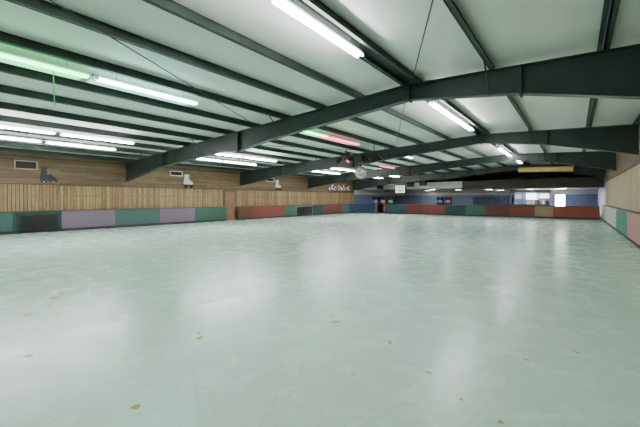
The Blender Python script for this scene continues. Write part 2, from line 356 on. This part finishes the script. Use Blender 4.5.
for i,(x,y) in enumerate([(-19.4,36.2),(-18.4,36.2),(-17.4,36.2),(-13.6,42.5),(-12.6,42.5)]):
    b=B('arcade_cabinet')
    side=[(y-.4,0),(y+.4,0),(y+.4,1.85),(y-.25,1.85),(y-.3,1.6),(y-.05,1.5),(y+.05,1.1),(y-.4,.95)]
    cm=[C['blue'],C['maroon'],blk][i%3]
    b.prism(side,'x',x-.35,x-.31,cm); b.prism(side,'x',x+.31,x+.35,cm)
    inn=[(p[0]+.03 if p[0]<y else p[0]-.02,p[1]*.98+.01) for p in side]
    b.prism(inn,'x',x-.31,x+.31,blk)
    sc=mat('arcade_screen_%d'%i,(.1,.1,.1),.2,0,.5,6,emit=[(.3,.5,1),(1,.4,.5),(.3,1,.6)][i%3],estr=.35)
    b.prism([(y-.075,1.48),(y+.015,1.15),(y+.0,1.13),(y-.09,1.46)],'x',x-.24,x+.24,sc)
    b.cyl((x-.1,y-.2,.98),(x-.1,y-.22,1.1),.012,chrome,8); b.sphere((x-.1,y-.22,1.12),.03,C['red'],10,6)
    b.done()
b=B('lit_hanging_sign'); sg=mat('sign_face',(.8,.8,.7),.4,0,0,emit=(1,1,.65),estr=1.5); gr=mat('sign_green',(.05,.4,.15),.4,0,0,emit=(.05,.6,.2),estr=.5)
b.box(-16.1,-14.9,34.6,34.72,2.25,3.15,blk); b.box(-16.05,-14.95,34.58,34.6,2.3,3.1,sg)
for k in range(2): b.box(-15.85,-15.15,34.57,34.58,2.45+k*.32,2.6+k*.32,gr)
for x in(-15.9,-15.1): b.cyl((x,34.66,3.15),(x,34.66,roof(x)+.15),.01,steel,6)
b.done()
for x,y,zz in((-14.0,33.9,2.9),(-12.6,33.8,3.0),(-17.6,33.9,2.7)):
    b=B('hanging_speaker'); b.prism([(x-.3,zz),(x+.3,zz),(x+.36,zz+.5),(x-.36,zz+.5)],'y',y-.2,y+.2,blk); b.cyl((x,y-.2,zz+.22),(x,y-.22,zz+.22),.17,grill,16); b.cyl((x,y-.2,zz+.43),(x,y-.22,zz+.43),.05,grill,12)
    for e in(-.2,.2): b.cyl((x+e,y,zz+.5),(x+e,y,roof(x)+.15),.01,steel,6)
    b.done()
b=B('decorative_neon_sign')
cols=[mat('neon_%s'%n,c,.4,0,0,emit=c,estr=.9) for n,c in(('pink',(1,.45,.55)),('white',(.9,.95,1)),('blue',(.3,.45,1)),('dim',(.25,.22,.22)))]
for i in range(9):
    y=28.0+i*.45; h=.25+.35*abs(math.sin(i*1.3)); P=[(WX+.09,y+.16*math.sin(t*1.1+i),2.55+h*t/6) for t in range(7)]
    for p,q in zip(P[:-1],P[1:]): b.cyl(p,q,.028,cols[i%4],8)
b.box(WX+.02,WX+.06,27.9,31.9,2.45,2.52,blk)
b.done()
b=B('lit_beam_stand_in'); dm=mat('painted_yellow_light',(.66,.46,.15),.4,.1,.15,3)  # made-up duct; its ochre colour stands in for yellow light on a beam
b.cyl((-3.7,31.6,4.02),(-.1,31.6,3.9),.2,dm,20)
for i in range(8): x=-3.6+i*.48; b.cyl((x,31.6,4.017-.033*(x+3.7)),(x+.03,31.6,4.016-.033*(x+3.7)),.215,dm,20)
for x in(-3,-1): b.cyl((x,31.6,4.1),(x,31.6,roof(x)+.15),.012,steel,6)
b.done()
# ---------------- world + camera ----------------
w=bpy.data.worlds.new('World'); S.world=w; w.use_nodes=True
w.node_tree.nodes['Background'].inputs[0].default_value=(.9,.95,1,1); w.node_tree.nodes['Background'].inputs[1].default_value=60
cam=bpy.data.cameras.new('camera'); co=bpy.data.objects.new('camera',cam); S.collection.objects.link(co)
co.location=(0,0,1.6); co.rotation_euler=(math.pi/2,0,math.radians(37.86)); cam.sensor_width=36; cam.lens=328/640*36; cam.shift_y=-14.5/640
cam.clip_start=.05; cam.clip_end=200
S.camera=co
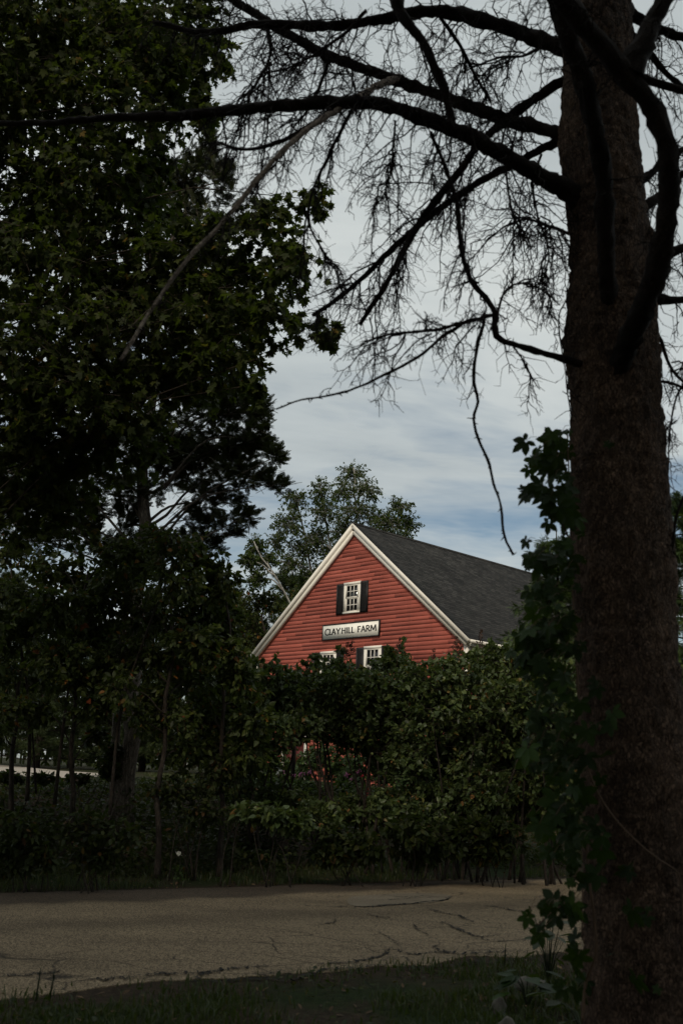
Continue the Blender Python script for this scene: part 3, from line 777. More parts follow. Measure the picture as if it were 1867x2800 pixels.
# ------------------------------------------------------------------ vegetation builders
def crown_into(lm, tm, r, c, rad, tmpl, size, nt, nl, droop=0.35, up=0.8, sag=0.15, core=0.35, fwd=0.6, twig=0.006, sjit=0.3, tint=(0, 1), flat=1.0, twdir=None):
    """twigs radiating inside one ellipsoid clump, leaves along them"""
    c = np.asarray(c); rad = np.asarray(rad)
    st = c+r.normal(size=(nt, 3))*rad*core*0.6
    d = rdir(r, nt)*np.array([1, 1, flat])
    if twdir is not None: d = nrm(d+np.asarray(twdir))
    en = c+d*rad*r.uniform(0.7, 1.12, (nt, 1)); en[:, 2] -= sag*np.linalg.norm(rad)*r.random(nt)
    K = 4; tt = np.linspace(0, 1, K)[None, :, None]
    P = st[:, None]*(1-tt)+en[:, None]*tt; L = np.linalg.norm(en-st, axis=1)
    P[:, 1:3] += r.normal(size=(nt, 2, 3))*0.06*L[:, None, None]; P[:, 1:3, 2] += 0.08*L[:, None]
    if tm is not None:
        rr = twig*np.linspace(1, 0.35, K)[None, :]*r.uniform(0.7, 1.3, (nt, 1)); tm.tubes(P, rr, 3)
    u_ = np.clip(r.beta(1.6, 1.0, (nt, nl)), 0.02, 0.999)*(K-1); i0 = u_.astype(int); f_ = (u_-i0)[..., None]
    ii = np.arange(nt)[:, None]
    pos = P[ii, i0]*(1-f_)+P[ii, np.minimum(i0+1, K-1)]*f_
    td = nrm(en-st)[:, None, :]
    m_ = nt*nl
    D = nrm(fwd*np.repeat(td, nl, 1).reshape(-1, 3)+0.75*rdir(r, m_)+np.array([0, 0, -droop]))
    pos = pos.reshape(-1, 3)+D*size*0.15
    Nn = nrm(np.array([0, 0, up])+rdir(r, m_)*0.75)
    lm.inst(tmpl, pos, orient(D, Nn), size*r.uniform(1-sjit, 1+sjit, m_), tint[0]+(tint[1]-tint[0])*np.clip(r.beta(2, 2.4, m_)+0.12*r.normal(size=m_), 0, 1))


def limb_to(bm, r, a, b, r0, r1, bow=0.12, k=10, sides=6):
    a = np.asarray(a); b = np.asarray(b); L = np.linalg.norm(b-a)
    mid = (a+b)/2+r.normal(size=3)*L*0.06+np.array([0, 0, bow*L]); q = a*0.7+mid*0.3+r.normal(size=3)*L*0.03
    P = spline([a, q, mid, b], k); bm.tube(P, np.linspace(r0, r1, k), sides, False)


def clump_world(px, py, rx, ry, Y, ydep=None):
    c = at(px, py, Y); s_ = depth(c)/F
    return c, np.array([rx*s_, (ydep if ydep else 0.8*(rx+ry)/2*s_*1.2), ry*s_])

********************

Prompt: Take the records above and transcribe them exactly, dropping every picture.

Task answer:
The Blender Python script for this scene continues. Write part 2, from line 356 on. This part finishes the script. Use Blender 4.5.
for i,(x,y) in enumerate([(-19.4,36.2),(-18.4,36.2),(-17.4,36.2),(-13.6,42.5),(-12.6,42.5)]):
    b=B('arcade_cabinet')
    side=[(y-.4,0),(y+.4,0),(y+.4,1.85),(y-.25,1.85),(y-.3,1.6),(y-.05,1.5),(y+.05,1.1),(y-.4,.95)]
    cm=[C['blue'],C['maroon'],blk][i%3]
    b.prism(side,'x',x-.35,x-.31,cm); b.prism(side,'x',x+.31,x+.35,cm)
    inn=[(p[0]+.03 if p[0]<y else p[0]-.02,p[1]*.98+.01) for p in side]
    b.prism(inn,'x',x-.31,x+.31,blk)
    sc=mat('arcade_screen_%d'%i,(.1,.1,.1),.2,0,.5,6,emit=[(.3,.5,1),(1,.4,.5),(.3,1,.6)][i%3],estr=.35)
    b.prism([(y-.075,1.48),(y+.015,1.15),(y+.0,1.13),(y-.09,1.46)],'x',x-.24,x+.24,sc)
    b.cyl((x-.1,y-.2,.98),(x-.1,y-.22,1.1),.012,chrome,8); b.sphere((x-.1,y-.22,1.12),.03,C['red'],10,6)
    b.done()
b=B('lit_hanging_sign'); sg=mat('sign_face',(.8,.8,.7),.4,0,0,emit=(1,1,.65),estr=1.5); gr=mat('sign_green',(.05,.4,.15),.4,0,0,emit=(.05,.6,.2),estr=.5)
b.box(-16.1,-14.9,34.6,34.72,2.25,3.15,blk); b.box(-16.05,-14.95,34.58,34.6,2.3,3.1,sg)
for k in range(2): b.box(-15.85,-15.15,34.57,34.58,2.45+k*.32,2.6+k*.32,gr)
for x in(-15.9,-15.1): b.cyl((x,34.66,3.15),(x,34.66,roof(x)+.15),.01,steel,6)
b.done()
for x,y,zz in((-14.0,33.9,2.9),(-12.6,33.8,3.0),(-17.6,33.9,2.7)):
    b=B('hanging_speaker'); b.prism([(x-.3,zz),(x+.3,zz),(x+.36,zz+.5),(x-.36,zz+.5)],'y',y-.2,y+.2,blk); b.cyl((x,y-.2,zz+.22),(x,y-.22,zz+.22),.17,grill,16); b.cyl((x,y-.2,zz+.43),(x,y-.22,zz+.43),.05,grill,12)
    for e in(-.2,.2): b.cyl((x+e,y,zz+.5),(x+e,y,roof(x)+.15),.01,steel,6)
    b.done()
b=B('decorative_neon_sign')
cols=[mat('neon_%s'%n,c,.4,0,0,emit=c,estr=.9) for n,c in(('pink',(1,.45,.55)),('white',(.9,.95,1)),('blue',(.3,.45,1)),('dim',(.25,.22,.22)))]
for i in range(9):
    y=28.0+i*.45; h=.25+.35*abs(math.sin(i*1.3)); P=[(WX+.09,y+.16*math.sin(t*1.1+i),2.55+h*t/6) for t in range(7)]
    for p,q in zip(P[:-1],P[1:]): b.cyl(p,q,.028,cols[i%4],8)
b.box(WX+.02,WX+.06,27.9,31.9,2.45,2.52,blk)
b.done()
b=B('lit_beam_stand_in'); dm=mat('painted_yellow_light',(.66,.46,.15),.4,.1,.15,3)  # made-up duct; its ochre colour stands in for yellow light on a beam
b.cyl((-3.7,31.6,4.02),(-.1,31.6,3.9),.2,dm,20)
for i in range(8): x=-3.6+i*.48; b.cyl((x,31.6,4.017-.033*(x+3.7)),(x+.03,31.6,4.016-.033*(x+3.7)),.215,dm,20)
for x in(-3,-1): b.cyl((x,31.6,4.1),(x,31.6,roof(x)+.15),.012,steel,6)
b.done()
# ---------------- world + camera ----------------
w=bpy.data.worlds.new('World'); S.world=w; w.use_nodes=True
w.node_tree.nodes['Background'].inputs[0].default_value=(.9,.95,1,1); w.node_tree.nodes['Background'].inputs[1].default_value=60
cam=bpy.data.cameras.new('camera'); co=bpy.data.objects.new('camera',cam); S.collection.objects.link(co)
co.location=(0,0,1.6); co.rotation_euler=(math.pi/2,0,math.radians(37.86)); cam.sensor_width=36; cam.lens=328/640*36; cam.shift_y=-14.5/640
cam.clip_start=.05; cam.clip_end=200
S.camera=co
Continue the Blender Python script for this scene: part 3, from line 777. More parts follow. Measure the picture as if it were 1867x2800 pixels.
# ------------------------------------------------------------------ vegetation builders
def crown_into(lm, tm, r, c, rad, tmpl, size, nt, nl, droop=0.35, up=0.8, sag=0.15, core=0.35, fwd=0.6, twig=0.006, sjit=0.3, tint=(0, 1), flat=1.0, twdir=None):
    """twigs radiating inside one ellipsoid clump, leaves along them"""
    c = np.asarray(c); rad = np.asarray(rad)
    st = c+r.normal(size=(nt, 3))*rad*core*0.6
    d = rdir(r, nt)*np.array([1, 1, flat])
    if twdir is not None: d = nrm(d+np.asarray(twdir))
    en = c+d*rad*r.uniform(0.7, 1.12, (nt, 1)); en[:, 2] -= sag*np.linalg.norm(rad)*r.random(nt)
    K = 4; tt = np.linspace(0, 1, K)[None, :, None]
    P = st[:, None]*(1-tt)+en[:, None]*tt; L = np.linalg.norm(en-st, axis=1)
    P[:, 1:3] += r.normal(size=(nt, 2, 3))*0.06*L[:, None, None]; P[:, 1:3, 2] += 0.08*L[:, None]
    if tm is not None:
        rr = twig*np.linspace(1, 0.35, K)[None, :]*r.uniform(0.7, 1.3, (nt, 1)); tm.tubes(P, rr, 3)
    u_ = np.clip(r.beta(1.6, 1.0, (nt, nl)), 0.02, 0.999)*(K-1); i0 = u_.astype(int); f_ = (u_-i0)[..., None]
    ii = np.arange(nt)[:, None]
    pos = P[ii, i0]*(1-f_)+P[ii, np.minimum(i0+1, K-1)]*f_
    td = nrm(en-st)[:, None, :]
    m_ = nt*nl
    D = nrm(fwd*np.repeat(td, nl, 1).reshape(-1, 3)+0.75*rdir(r, m_)+np.array([0, 0, -droop]))
    pos = pos.reshape(-1, 3)+D*size*0.15
    Nn = nrm(np.array([0, 0, up])+rdir(r, m_)*0.75)
    lm.inst(tmpl, pos, orient(D, Nn), size*r.uniform(1-sjit, 1+sjit, m_), tint[0]+(tint[1]-tint[0])*np.clip(r.beta(2, 2.4, m_)+0.12*r.normal(size=m_), 0, 1))


def limb_to(bm, r, a, b, r0, r1, bow=0.12, k=10, sides=6):
    a = np.asarray(a); b = np.asarray(b); L = np.linalg.norm(b-a)
    mid = (a+b)/2+r.normal(size=3)*L*0.06+np.array([0, 0, bow*L]); q = a*0.7+mid*0.3+r.normal(size=3)*L*0.03
    P = spline([a, q, mid, b], k); bm.tube(P, np.linspace(r0, r1, k), sides, False)


def clump_world(px, py, rx, ry, Y, ydep=None):
    c = at(px, py, Y); s_ = depth(c)/F
    return c, np.array([rx*s_, (ydep if ydep else 0.8*(rx+ry)/2*s_*1.2), ry*s_])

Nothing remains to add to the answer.